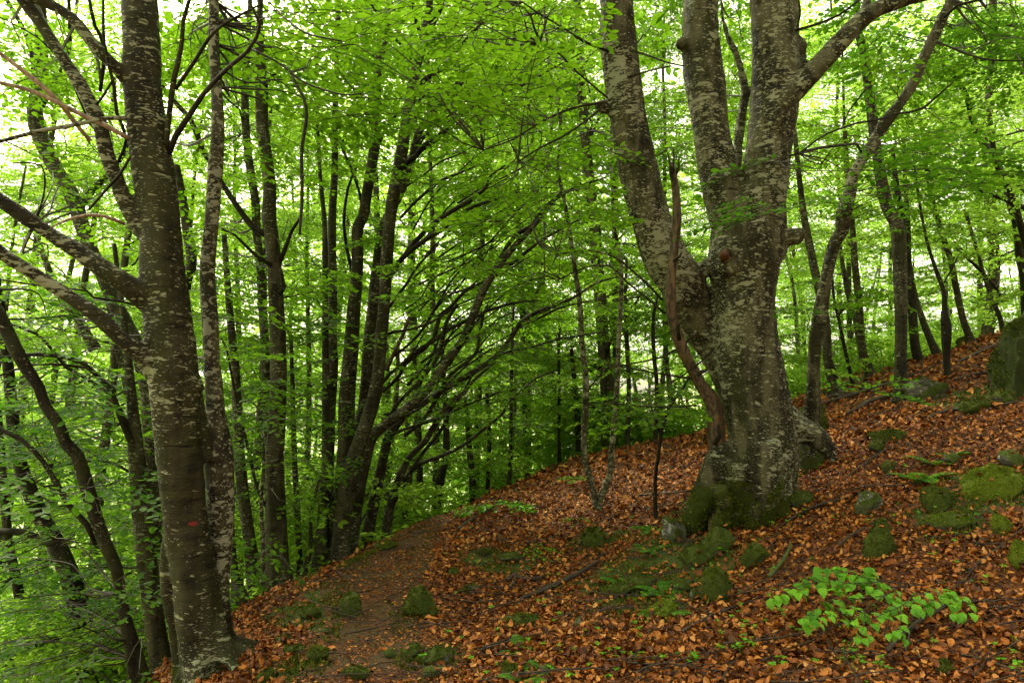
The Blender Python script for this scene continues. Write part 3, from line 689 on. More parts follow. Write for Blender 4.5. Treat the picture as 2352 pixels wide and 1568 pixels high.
#TRACES
# --- the big four-stemmed beech on the slope
def big_beech():
    g = np.random.default_rng(3)
    D = 6.7; base = at(1735, 1125, D); hz = h1(base[0], base[1])
    t = thing('beech_tree', (base[0], base[1], hz), 'huge old lichened beech forking into thick stems above a mossy root foot', 'tree')
    lo = np.array(t.location); mb = MB(); skel = []
    def add(pts, d0, d1, bump=.05, up=False, sides=20, seed=1, e=4.5):
        P, r = stem_pts(pts, d0, d1)
        if up: P, r = extend_up(P, r, e, g)
        mb.add(*tube(P, r, sides, .06, bump, seed)); q_ = resample(P, r, .15); skel.append(q_[0]); hero(*q_); return P, r
    # main bole
    add([(1735,1230,110),(1733,1165,130),(1738,1100,146),(1745,1045,148),(1744,956,148),(1731,890,148),(1720,823,144),(1713,756,138),(1710,690,138),(1710,590,158),(1716,540,158),(1735,480,128),(1750,430,112)], D, D, .03, seed=5)
    add([(1710,600,140),(1700,545,125),(1680,500,104),(1664,450,92),(1652,400,86),(1633,300,83),(1619,200,87),(1609,100,86),(1610,0,78),(1608,-60,76)], D, D+.1, .04, True, seed=6)
    add([(1735,520,130),(1745,467,116),(1758,400,107),(1766,333,102),(1776,267,104),(1780,200,107),(1779,100,105),(1778,0,107),(1780,-60,105)], D, D-.1, .04, True, seed=7)
    add([(1715,960,90),(1690,900,84),(1660,850,66),(1636,800,66),(1612,760,76),(1594,710,92),(1576,670,102),(1552,628,106),(1523,580,102),(1493,500,92),(1468,400,93),(1448,300,86),(1432,200,83),(1421,100,80),(1416,0,75),(1416,-60,72)], D+.40, D-.3, .04, True, seed=8)
    add([(1770,300,60),(1800,232,62),(1845,187,50),(1888,143,46),(1935,90,42),(1985,40,40),(2035,13,37),(2108,-10,32),(2180,-30,28)], D-.15, D-.6, .06, True, seed=9)
    add([(1978,55,24),(1990,20,22),(1993,-25,18)], D-.3, D-.2, .03, True, 10, 11, 2)
    # saddle between left stem and bole, small stem behind
    add([(1590,640,50),(1625,612,34),(1665,600,50)], D+.05, D+.05, .03)
    add([(1690,430,20),(1695,340,22),(1701,283,24),(1711,217,23),(1702,160,17),(1688,117,14),(1675,93,13),(1660,43,10),(1655,0,8),(1652,-30,7)], D+.25, D+.45, .12, True, 9, 13)
    add([(1711,222,14),(1740,190,15),(1765,175,14)], D+.35, D, .03, False, 8)
    # burls, knob and cut stump
    def ball(u, v, w_, d, s=(1, 1, 1)):
        p = at(u, v, d); r = w_ * d / F / 2; n = 7
        for k in range(3):
            q = p + g.normal(0, .12, 3) * r
            mb.add(*tube([q + [0, 0, -r * .95 * s[2]], q + [0, 0, -r * .55 * s[2]], q, q + [0, 0, r * .55 * s[2]], q + [0, 0, r * .95 * s[2]]], [r * .25, r * .8, r, r * .8, r * .25], 12, r * .2, .1, k))
    ball(1836,105,34,D-.1,(1,1,1.3)); ball(1840,158,40,D-.1,(1,1,1.3)); ball(1829,541,34,D-.1); ball(1758,55,30,D-.1); ball(1567,98,28,D); ball(1835,130,30,D-.05)
    add([(1775,560,90),(1805,545,44),(1826,543,32)], D, D-.1, .03); ball(1817,540,30,D-.1)
    add([(1425,262,44),(1398,248,30),(1382,242,24)], D-.15, D-.2, .05); ball(1377,240,20,D-.22); ball(1383,252,18,D-.2)
    ball(1668,583,34,D-.33); ball(1672,610,52,D-.24)
    # roots
    roots = [([(1752,1010,70),(1757,1070,84),(1756,1120,86),(1748,1160,74),(1738,1195,58),(1730,1215,44)], D-.35, D-.75),
             ([(1705,1060,60),(1692,1130,50),(1684,1180,46),(1680,1212,38)], D-.3, D-.6),
             ([(1682,1030,50),(1655,1085,74),(1634,1140,80),(1622,1195,64)], D-.1, D-.2),
             ([(1672,1040,70),(1645,1100,70),(1622,1150,60),(1600,1190,50),(1588,1215,40)], D-.15, D-.4),
             ([(1800,1000,60),(1812,1060,50),(1818,1110,36),(1830,1150,24)], D-.05, D-.2),
             ([(1800,950,60),(1838,985,58),(1880,1010,50),(1905,1035,30)], D+.05, D-.05),
             ([(1650,1120,40),(1665,1165,36),(1655,1200,36),(1640,1235,30)], D-.4, D-.7),
             ([(1785,1050,46),(1800,1120,34),(1790,1165,26),(1810,1190,16)], D-.3, D-.6)]
    for i, (p, a, b) in enumerate(roots):
        de = float(hit(p[-1][0], p[-1][1])[1]); de = min(de, 7.6) if p[-1][1] > 1100 else b
        add(p + [(p[-1][0] + (p[-1][0] - p[-2][0]) * .6, p[-1][1] + 26, p[-1][2] * .5)], a, de, .14, False, 14, 40 + i)
    voxelize(mb, 'trunk', M['bark_big'], t, .02, lo, namp=.013)
    cb = MB(); p = at(1668,582,D-.47); cb.add(*tube([p + [.01, .08, -.01], p + [0, .03, 0], p + [-.012, -.012, .012]], [.050, .040, .030], 14, .02, .14, 2)); cb.build('cut_stub', M['cut'], t, loc=lo)
    # fine branches seen against the leaves
    fine = [[(1397,118,6),(1340,95,6),(1290,62,5),(1235,30,4),(1200,5,3)],[(1440,115,6),(1480,125,5),(1530,143,4),(1575,153,4)],
            [(1440,178,5),(1490,163,4),(1540,152,4)],[(1388,235,7),(1330,245,6),(1290,258,5),(1230,288,5),(1180,320,4),(1110,345,3)],
            [(1385,245,6),(1340,282,5),(1290,315,5),(1240,340,4),(1190,372,3)],[(1395,225,5),(1330,170,4),(1280,120,4),(1240,100,3)],
            [(1522,690,6),(1490,655,6),(1450,620,5),(1410,590,5),(1350,575,4),(1280,585,3)],[(1528,720,6),(1480,680,5),(1440,648,5),(1400,610,4),(1340,615,3),(1290,640,3)],
            [(1828,70,7),(1880,55,6),(1930,33,5),(1975,0,4)],[(1832,60,4),(1838,30,4),(1835,0,3)],[(1600,760,6),(1560,800,5),(1520,820,5),(1450,835,4),(1370,850,3)],
            [(1590,870,6),(1540,862,5),(1470,850,4),(1390,835,3)],[(1600,930,5),(1540,935,5),(1470,932,4),(1390,925,3),(1330,925,3)],[(1640,800,5),(1600,840,4),(1540,880,4)]]
    for q in fine:
        P, r = stem_pts(q, D-.3, D-1.0 if q[0][1] < 640 else D-.2); fb = MB(); fb.add(*tube(P, r, 6, .1, .05)); skel.append(resample(P, r, .15)[0])
        fb.build('branch', M['bark_dark'], t, loc=lo)
    clouds = [(980,-10,1380,110,4.8,6.8,60,1),(1050,110,1390,330,4.9,6.8,66,1),(800,0,1000,130,5,6.5,10,1),(850,150,960,270,5.2,6,4,1),
              (1130,330,1440,520,5.5,7.5,54,1),(1180,540,1530,640,5.4,7,34,.9),(1270,830,1600,960,5.4,6.6,24,.95),(1330,905,1520,1010,5.2,6.2,7,.85),(1480,120,1620,420,6.5,8,14,1),
              (1650,0,1730,300,7.2,8.5,14,1),(1840,0,2100,130,5.5,7,12,1),(1230,620,1480,700,5.6,7,10,.9),(1200,-20,1400,240,5.5,8,34,1)]
    crown(t, skel, clouds, g, 'leaf', upper=((base[0], base[1] + 1, 8.8), (4.5, 4.0, 3.4), 170))
    # low dark sprays across the bole
    s = MB(); SPq = []
    for u, v, d, yw, sc in [(1752,452,5.9,2.6,.55),(1790,470,5.9,3.0,.7),(1725,505,5.8,3.0,.75),(1776,492,5.85,3.2,.6),(1640,535,5.6,3.4,.5)][:4]: SPq.append((*at(u, v, d), yw, .06, .05, sc))
    A = np.array(SPq); stamp_sprays(s, SPR_FULL, A[:, :3], A[:, 3], A[:, 4], A[:, 5], A[:, 6], g)
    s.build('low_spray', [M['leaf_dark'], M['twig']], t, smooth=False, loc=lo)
    return t
big_beech()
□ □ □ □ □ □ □
** What to do **
Repeat, exactly and only, the lines above from the one containing "t, smooth=False, loc=lo)" through the end of the material.

** Problem solution **
    s.build('low_spray', [M['leaf_dark'], M['twig']], t, smooth=False, loc=lo)
    return t
big_beech()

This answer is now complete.